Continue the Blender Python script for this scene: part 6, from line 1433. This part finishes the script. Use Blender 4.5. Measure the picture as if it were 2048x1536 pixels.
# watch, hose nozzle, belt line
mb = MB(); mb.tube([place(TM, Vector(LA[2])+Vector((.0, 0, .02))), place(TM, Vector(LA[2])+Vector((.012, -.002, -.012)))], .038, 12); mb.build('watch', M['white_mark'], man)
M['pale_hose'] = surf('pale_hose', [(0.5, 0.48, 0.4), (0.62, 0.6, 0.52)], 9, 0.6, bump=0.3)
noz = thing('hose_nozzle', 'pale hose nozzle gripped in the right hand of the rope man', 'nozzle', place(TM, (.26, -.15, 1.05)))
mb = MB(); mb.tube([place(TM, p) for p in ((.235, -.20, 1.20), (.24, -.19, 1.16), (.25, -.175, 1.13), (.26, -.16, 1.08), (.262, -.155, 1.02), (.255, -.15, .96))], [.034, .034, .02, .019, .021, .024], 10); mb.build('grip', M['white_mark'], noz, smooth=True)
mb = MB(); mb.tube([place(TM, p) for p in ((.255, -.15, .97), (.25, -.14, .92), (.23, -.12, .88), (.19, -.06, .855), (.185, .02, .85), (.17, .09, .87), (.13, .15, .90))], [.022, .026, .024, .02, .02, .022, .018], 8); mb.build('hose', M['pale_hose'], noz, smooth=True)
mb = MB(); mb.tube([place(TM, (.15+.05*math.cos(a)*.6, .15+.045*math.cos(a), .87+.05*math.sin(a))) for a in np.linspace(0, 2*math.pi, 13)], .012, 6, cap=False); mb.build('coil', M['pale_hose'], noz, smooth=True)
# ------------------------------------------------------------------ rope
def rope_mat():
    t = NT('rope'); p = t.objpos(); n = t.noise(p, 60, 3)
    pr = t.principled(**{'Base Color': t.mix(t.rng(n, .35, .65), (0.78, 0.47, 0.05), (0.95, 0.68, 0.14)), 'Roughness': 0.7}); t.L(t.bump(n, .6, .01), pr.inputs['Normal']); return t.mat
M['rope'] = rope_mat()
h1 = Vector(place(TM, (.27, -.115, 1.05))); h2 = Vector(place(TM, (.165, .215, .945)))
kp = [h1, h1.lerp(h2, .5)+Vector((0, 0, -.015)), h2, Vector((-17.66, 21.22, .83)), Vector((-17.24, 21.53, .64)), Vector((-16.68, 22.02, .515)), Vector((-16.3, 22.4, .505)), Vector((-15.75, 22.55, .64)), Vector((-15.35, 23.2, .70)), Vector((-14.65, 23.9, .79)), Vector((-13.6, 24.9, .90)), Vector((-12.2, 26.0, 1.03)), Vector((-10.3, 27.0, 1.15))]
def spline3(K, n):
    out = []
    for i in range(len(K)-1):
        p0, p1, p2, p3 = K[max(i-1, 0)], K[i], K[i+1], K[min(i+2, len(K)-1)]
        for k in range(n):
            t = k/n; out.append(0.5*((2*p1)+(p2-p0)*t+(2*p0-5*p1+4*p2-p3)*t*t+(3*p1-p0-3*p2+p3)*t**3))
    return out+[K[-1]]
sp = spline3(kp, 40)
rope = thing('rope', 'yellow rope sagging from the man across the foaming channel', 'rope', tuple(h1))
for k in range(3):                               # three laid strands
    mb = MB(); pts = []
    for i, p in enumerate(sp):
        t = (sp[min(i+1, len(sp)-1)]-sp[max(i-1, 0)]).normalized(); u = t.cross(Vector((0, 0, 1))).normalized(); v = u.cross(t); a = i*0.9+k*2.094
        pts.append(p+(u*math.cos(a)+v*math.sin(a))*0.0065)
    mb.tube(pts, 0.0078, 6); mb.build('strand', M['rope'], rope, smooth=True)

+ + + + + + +

The listing above should be transcribed in full, exactly as written.

Continue the Blender Python script for this scene: part 6, from line 1433. This part finishes the script. Use Blender 4.5. Measure the picture as if it were 2048x1536 pixels.
# watch, hose nozzle, belt line
mb = MB(); mb.tube([place(TM, Vector(LA[2])+Vector((.0, 0, .02))), place(TM, Vector(LA[2])+Vector((.012, -.002, -.012)))], .038, 12); mb.build('watch', M['white_mark'], man)
M['pale_hose'] = surf('pale_hose', [(0.5, 0.48, 0.4), (0.62, 0.6, 0.52)], 9, 0.6, bump=0.3)
noz = thing('hose_nozzle', 'pale hose nozzle gripped in the right hand of the rope man', 'nozzle', place(TM, (.26, -.15, 1.05)))
mb = MB(); mb.tube([place(TM, p) for p in ((.235, -.20, 1.20), (.24, -.19, 1.16), (.25, -.175, 1.13), (.26, -.16, 1.08), (.262, -.155, 1.02), (.255, -.15, .96))], [.034, .034, .02, .019, .021, .024], 10); mb.build('grip', M['white_mark'], noz, smooth=True)
mb = MB(); mb.tube([place(TM, p) for p in ((.255, -.15, .97), (.25, -.14, .92), (.23, -.12, .88), (.19, -.06, .855), (.185, .02, .85), (.17, .09, .87), (.13, .15, .90))], [.022, .026, .024, .02, .02, .022, .018], 8); mb.build('hose', M['pale_hose'], noz, smooth=True)
mb = MB(); mb.tube([place(TM, (.15+.05*math.cos(a)*.6, .15+.045*math.cos(a), .87+.05*math.sin(a))) for a in np.linspace(0, 2*math.pi, 13)], .012, 6, cap=False); mb.build('coil', M['pale_hose'], noz, smooth=True)
# ------------------------------------------------------------------ rope
def rope_mat():
    t = NT('rope'); p = t.objpos(); n = t.noise(p, 60, 3)
    pr = t.principled(**{'Base Color': t.mix(t.rng(n, .35, .65), (0.78, 0.47, 0.05), (0.95, 0.68, 0.14)), 'Roughness': 0.7}); t.L(t.bump(n, .6, .01), pr.inputs['Normal']); return t.mat
M['rope'] = rope_mat()
h1 = Vector(place(TM, (.27, -.115, 1.05))); h2 = Vector(place(TM, (.165, .215, .945)))
kp = [h1, h1.lerp(h2, .5)+Vector((0, 0, -.015)), h2, Vector((-17.66, 21.22, .83)), Vector((-17.24, 21.53, .64)), Vector((-16.68, 22.02, .515)), Vector((-16.3, 22.4, .505)), Vector((-15.75, 22.55, .64)), Vector((-15.35, 23.2, .70)), Vector((-14.65, 23.9, .79)), Vector((-13.6, 24.9, .90)), Vector((-12.2, 26.0, 1.03)), Vector((-10.3, 27.0, 1.15))]
def spline3(K, n):
    out = []
    for i in range(len(K)-1):
        p0, p1, p2, p3 = K[max(i-1, 0)], K[i], K[i+1], K[min(i+2, len(K)-1)]
        for k in range(n):
            t = k/n; out.append(0.5*((2*p1)+(p2-p0)*t+(2*p0-5*p1+4*p2-p3)*t*t+(3*p1-p0-3*p2+p3)*t**3))
    return out+[K[-1]]
sp = spline3(kp, 40)
rope = thing('rope', 'yellow rope sagging from the man across the foaming channel', 'rope', tuple(h1))
for k in range(3):                               # three laid strands
    mb = MB(); pts = []
    for i, p in enumerate(sp):
        t = (sp[min(i+1, len(sp)-1)]-sp[max(i-1, 0)]).normalized(); u = t.cross(Vector((0, 0, 1))).normalized(); v = u.cross(t); a = i*0.9+k*2.094
        pts.append(p+(u*math.cos(a)+v*math.sin(a))*0.0065)
    mb.tube(pts, 0.0078, 6); mb.build('strand', M['rope'], rope, smooth=True)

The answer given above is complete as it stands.